Impact of shoplifting on consumers

How to Minimise Shoplifting

Reducing shoplifting is a critical challenge for retailers aiming to protect their assets and ensure a safe, welcoming environment for customers. By implementing strategic measures, businesses can significantly reduce the occurrence of theft and its associated costs. This involves a combination of adopting advanced security technologies, training staff to recognise and respond to suspicious behaviours, and designing store layouts that discourage theft. Exploring effective strategies that retailers can employ to deter shoplifters and safeguard their merchandise is key as it contributes to a more secure and profitable retail experience.


Problem Prevention
Shoplifting Incidents Electronic Article Surveillance (EAS) systems. EAS systems are a cornerstone in retail theft prevention, employing tags attached to merchandise that trigger alarms when an attempt is made to remove them from the store without proper deactivation. These tags come in various forms, including magnetic, acoustic-magnetic, radio-frequency, and microwave technology, each with its unique method of detection and deactivation.
High-Value Items at Risk of Theft Lockable retail display cabinets serve as a strong deterrent to potential thieves, as they restrict access only to staff members. By placing premium products in a glass display case with lights, retailers can significantly reduce the risk of theft while still allowing customers to view the merchandise. Additionally, a lockable glass display cabinet can help create an organised and attractive display that enhances the shopping experience.
Poor Queue Management The implementation of physical barriers is an essential strategy in minimising shoplifting within retail environments. Retractable queue barriers serve as an efficient tool in directing customer flow and managing entry and exit points, making it more challenging for shoplifters to carry out their activities unnoticed. By utilising queue control barriers, retailers can create orderly lines, reducing the opportunities for theft by limiting access to certain areas and ensuring that customers enter and exit in an organised manner.
Lack of Clear Signage and Warnings Clear signage and warnings play a pivotal role in deterring shoplifting, serving as both a legal notice and a psychological deterrent. Custom signs prominently displayed throughout a retail environment can alert potential shoplifters to the immediate and legal consequences of their actions. By clearly stating the legal repercussions and the store's commitment to prosecuting offenders, this signage can instigate a psychological response that deters theft before it occurs.
Financial Considerations Investing in shoplifting prevention requires careful consideration for retailers and isn’t a decision that should be taken lightly. Initially, the outlay for security measures, such as surveillance cameras, anti-theft tags, and employee training programs, can be substantial. However, these costs must be weighed against the significant benefits of reducing merchandise loss, which can dramatically improve a store's profit margins. Moreover, effective theft prevention strategies contribute to a safer and more pleasant shopping environment, fostering increased customer trust and loyalty. This, in turn, can lead to higher foot traffic and repeat business.

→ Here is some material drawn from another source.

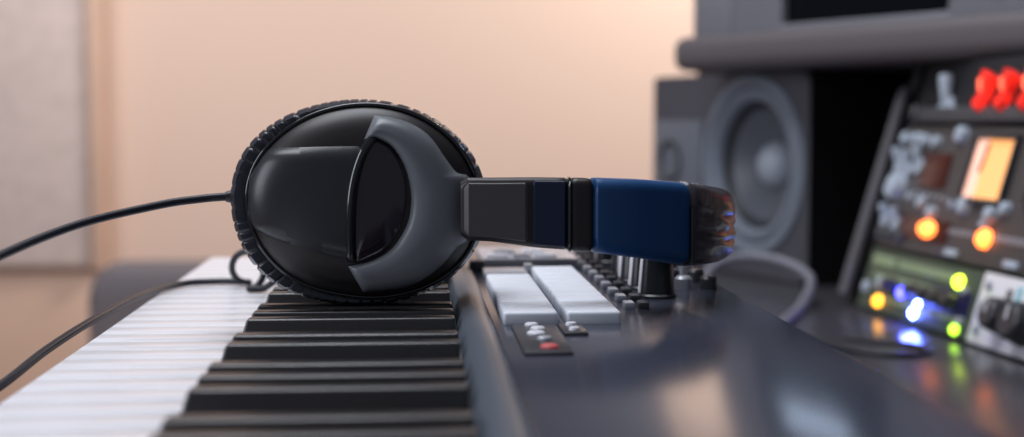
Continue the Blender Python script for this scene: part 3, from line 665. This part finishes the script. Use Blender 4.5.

minimising shoplifting in stores


To Conclude

The surge in shoplifting incidents across the UK not only imposes significant financial burdens on retailers but also adversely affects the shopping experience for consumers. By understanding the factors contributing to this rise and adopting comprehensive measures to mitigate these risks, businesses can protect their assets and foster a safer, more inviting retail environment. Investing in prevention, from employing advanced security technologies to redesigning store layouts, offers long-term savings and potential profit increases. As we move forward, it's crucial for retailers to balance the costs of these investments against the benefits, ensuring that they create not only a secure but also a customer-friendly shopping atmosphere. By doing so, retailers can address the challenges posed by shoplifting while enhancing their overall business sustainability and customer loyalty.